(Stored items)

BEGIN

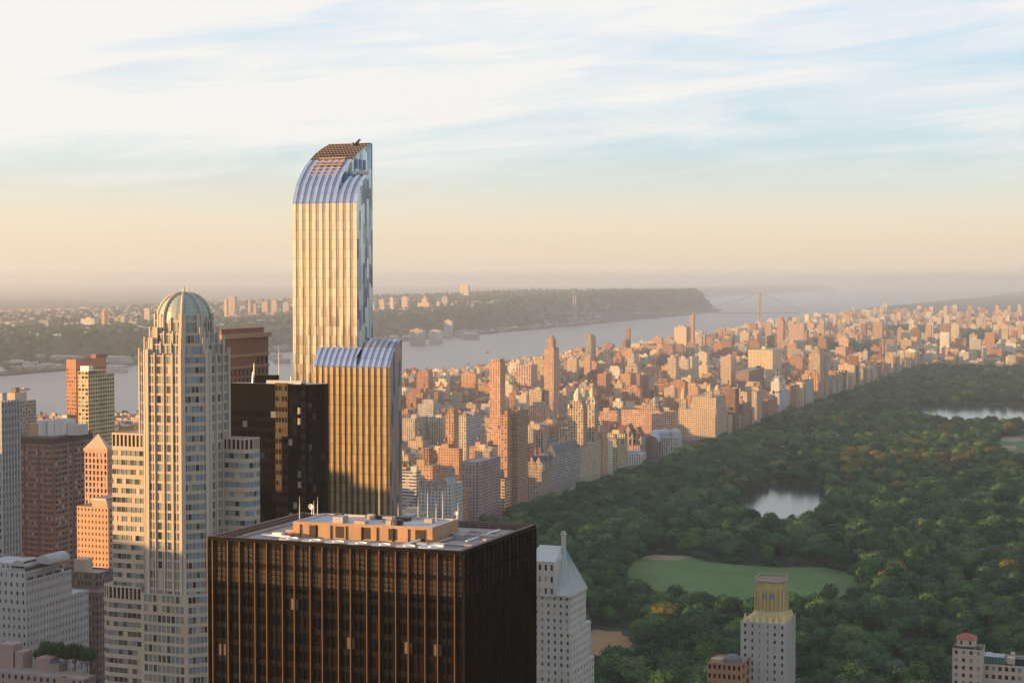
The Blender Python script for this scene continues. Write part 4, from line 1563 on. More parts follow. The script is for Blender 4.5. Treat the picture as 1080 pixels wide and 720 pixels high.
T, panes, (xw, xe, ys, yn, zt) = tower('apartment_tower', 'plain orange block in full sun with small square windows, below the pyramid roof', 'apartment tower', (81, 114, 118.5, 535, 880), M('apricot_brick', (0.50, 0.31, 0.19), 0.85, var=0.15), 9, 5, 3.2, 0.34, 0.45, [(G_DARK, 3), (G_MID, 2)], zlow=60)
put_windows(panes, T)
a, b2 = on_y(97, 527, ys + 2), on_y(113, 527, ys + 2)
add_box(T, 'bulkhead', a.x, b2.x, ys + 2, yn - 1, zt - .8, a.z, TANB)
add_box(T, 'bulkhead', b2.x - 8, b2.x, ys + 1, yn - 3, a.z, a.z + 1.2, STEEL)

# stepped pale block
LGRAY = M('blue_grey_brick', (0.39, 0.38, 0.37), 0.85, var=0.3, scale=0.12)
xw, xe, ys, yn, zt = corner_box(-30, 28, 93.5, 640, 690)
T = thing('stepped_block', 'big pale grey block stepped back in terraces, lower left, in shade', 'apartment block', (xe, ys, 0))
panes = []
lv = [(0, 0, 640), (2.5, 10, 612), (6, 16, 602), (10, 20, 594)]
zprev = 0
for k, (ins, insE, ytop) in enumerate(lv):
    ztk = on_x(28, ytop, xe).z if k == 0 else at(28, ytop, 690 + ins).z
    mb = MB()
    X0, X1, Y0, Y1_ = xw, xe - ins * 0.6, ys + ins * .7, yn - insE
    grid_face(mb, panes, (X0, Y0), (X1, Y0), zprev, ztk, 11 if k == 0 else 9, 3.3, 0.32, 0.44, 0.3, 0, pk_d, zlow=max(60, zprev) if k == 0 else None)
    grid_face(mb, panes, (X1, Y0), (X1, Y1_), zprev, ztk, 20 - 3 * k, 3.3, 0.34, 0.44, 0.3, 0, [(G_DARK, 35), (G_MID, 40), (G_SKY, 15), (G_BLIND, 10)], zlow=max(60, zprev) if k == 0 else None)
    mb.wall((X1, Y1_), (X0, Y1_), zprev, ztk)
    mb.wall((X0, Y1_), (X0, Y0), zprev, ztk)
    mb.face([(X0, Y0, ztk - .4), (X1, Y0, ztk - .4), (X1, Y1_, ztk - .4), (X0, Y1_, ztk - .4)], 1)
    mb.build('walls' if k == 0 else 'setback', [LGRAY, ROOF[2]], T)
    zprev = ztk - .4
    if k:
        for q in range(5):
            y = Y0 + (Y1_ - Y0) * (q + .5) / 5
            add_box(T, 'terrace_rail', X1 - .2, X1 + .1, y - 2, y + 2, ztk, ztk + 1.0, DARKM)
put_windows(panes, T)
for (px0, px1, py, dd, w) in ((37, 57, 585, 706, 14), (12, 30, 590, 700, 10)):
    p, q = at(px0, py, dd), at(px1, py, dd)
    mb = MB()
    n = 12
    hh = 3.0
    add_box(T, 'bulkhead', p.x, q.x, p.y, p.y + w, zprev - .5, p.z - hh, LGRAY)
    for i in range(n):
        a0, a1 = math.pi * i / n, math.pi * (i + 1) / n
        cx, rx = (p.x + q.x) / 2, (q.x - p.x) / 2
        pts = [(cx - rx * math.cos(a0), p.y, p.z - hh + hh * math.sin(a0)), (cx - rx * math.cos(a1), p.y, p.z - hh + hh * math.sin(a1))]
        mb.face([pts[0], pts[1], (pts[1][0], p.y + w, pts[1][2]), (pts[0][0], p.y + w, pts[0][2])])
        mb.face([pts[0], (cx, p.y, p.z - hh), pts[1]])
    mb.build('vault_roof', [LGRAY], T)

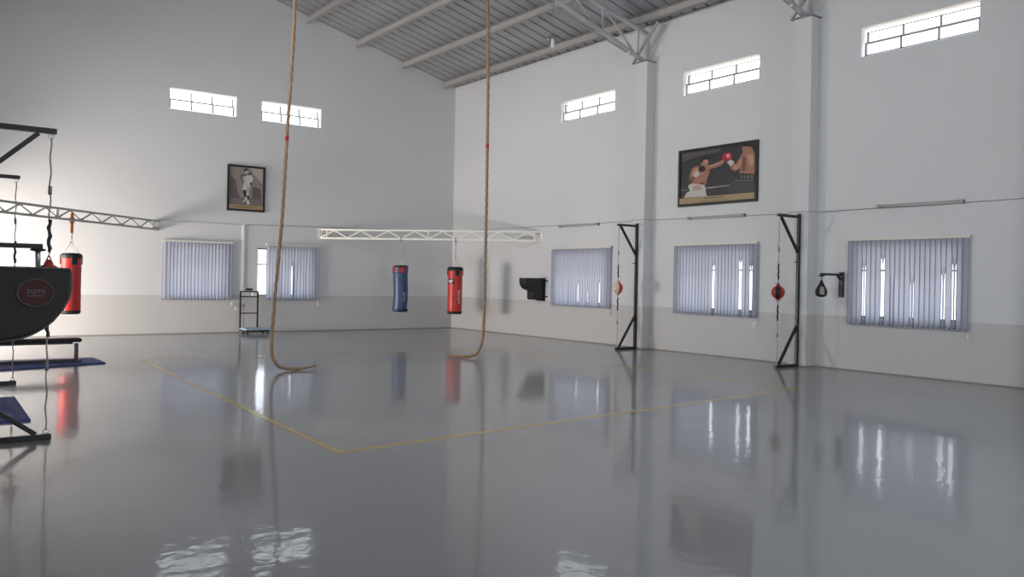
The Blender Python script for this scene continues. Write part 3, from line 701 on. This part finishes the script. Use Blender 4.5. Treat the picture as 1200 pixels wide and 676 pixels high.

END

Copy every record above exactly, leaving out the pictures.

The Blender Python script for this scene continues. Write part 4, from line 1563 on. More parts follow. The script is for Blender 4.5. Treat the picture as 1080 pixels wide and 720 pixels high.
T, panes, (xw, xe, ys, yn, zt) = tower('apartment_tower', 'plain orange block in full sun with small square windows, below the pyramid roof', 'apartment tower', (81, 114, 118.5, 535, 880), M('apricot_brick', (0.50, 0.31, 0.19), 0.85, var=0.15), 9, 5, 3.2, 0.34, 0.45, [(G_DARK, 3), (G_MID, 2)], zlow=60)
put_windows(panes, T)
a, b2 = on_y(97, 527, ys + 2), on_y(113, 527, ys + 2)
add_box(T, 'bulkhead', a.x, b2.x, ys + 2, yn - 1, zt - .8, a.z, TANB)
add_box(T, 'bulkhead', b2.x - 8, b2.x, ys + 1, yn - 3, a.z, a.z + 1.2, STEEL)

# stepped pale block
LGRAY = M('blue_grey_brick', (0.39, 0.38, 0.37), 0.85, var=0.3, scale=0.12)
xw, xe, ys, yn, zt = corner_box(-30, 28, 93.5, 640, 690)
T = thing('stepped_block', 'big pale grey block stepped back in terraces, lower left, in shade', 'apartment block', (xe, ys, 0))
panes = []
lv = [(0, 0, 640), (2.5, 10, 612), (6, 16, 602), (10, 20, 594)]
zprev = 0
for k, (ins, insE, ytop) in enumerate(lv):
    ztk = on_x(28, ytop, xe).z if k == 0 else at(28, ytop, 690 + ins).z
    mb = MB()
    X0, X1, Y0, Y1_ = xw, xe - ins * 0.6, ys + ins * .7, yn - insE
    grid_face(mb, panes, (X0, Y0), (X1, Y0), zprev, ztk, 11 if k == 0 else 9, 3.3, 0.32, 0.44, 0.3, 0, pk_d, zlow=max(60, zprev) if k == 0 else None)
    grid_face(mb, panes, (X1, Y0), (X1, Y1_), zprev, ztk, 20 - 3 * k, 3.3, 0.34, 0.44, 0.3, 0, [(G_DARK, 35), (G_MID, 40), (G_SKY, 15), (G_BLIND, 10)], zlow=max(60, zprev) if k == 0 else None)
    mb.wall((X1, Y1_), (X0, Y1_), zprev, ztk)
    mb.wall((X0, Y1_), (X0, Y0), zprev, ztk)
    mb.face([(X0, Y0, ztk - .4), (X1, Y0, ztk - .4), (X1, Y1_, ztk - .4), (X0, Y1_, ztk - .4)], 1)
    mb.build('walls' if k == 0 else 'setback', [LGRAY, ROOF[2]], T)
    zprev = ztk - .4
    if k:
        for q in range(5):
            y = Y0 + (Y1_ - Y0) * (q + .5) / 5
            add_box(T, 'terrace_rail', X1 - .2, X1 + .1, y - 2, y + 2, ztk, ztk + 1.0, DARKM)
put_windows(panes, T)
for (px0, px1, py, dd, w) in ((37, 57, 585, 706, 14), (12, 30, 590, 700, 10)):
    p, q = at(px0, py, dd), at(px1, py, dd)
    mb = MB()
    n = 12
    hh = 3.0
    add_box(T, 'bulkhead', p.x, q.x, p.y, p.y + w, zprev - .5, p.z - hh, LGRAY)
    for i in range(n):
        a0, a1 = math.pi * i / n, math.pi * (i + 1) / n
        cx, rx = (p.x + q.x) / 2, (q.x - p.x) / 2
        pts = [(cx - rx * math.cos(a0), p.y, p.z - hh + hh * math.sin(a0)), (cx - rx * math.cos(a1), p.y, p.z - hh + hh * math.sin(a1))]
        mb.face([pts[0], pts[1], (pts[1][0], p.y + w, pts[1][2]), (pts[0][0], p.y + w, pts[0][2])])
        mb.face([pts[0], (cx, p.y, p.z - hh), pts[1]])
    mb.build('vault_roof', [LGRAY], T)

The Blender Python script for this scene continues. Write part 3, from line 701 on. This part finishes the script. Use Blender 4.5. Treat the picture as 1200 pixels wide and 676 pixels high.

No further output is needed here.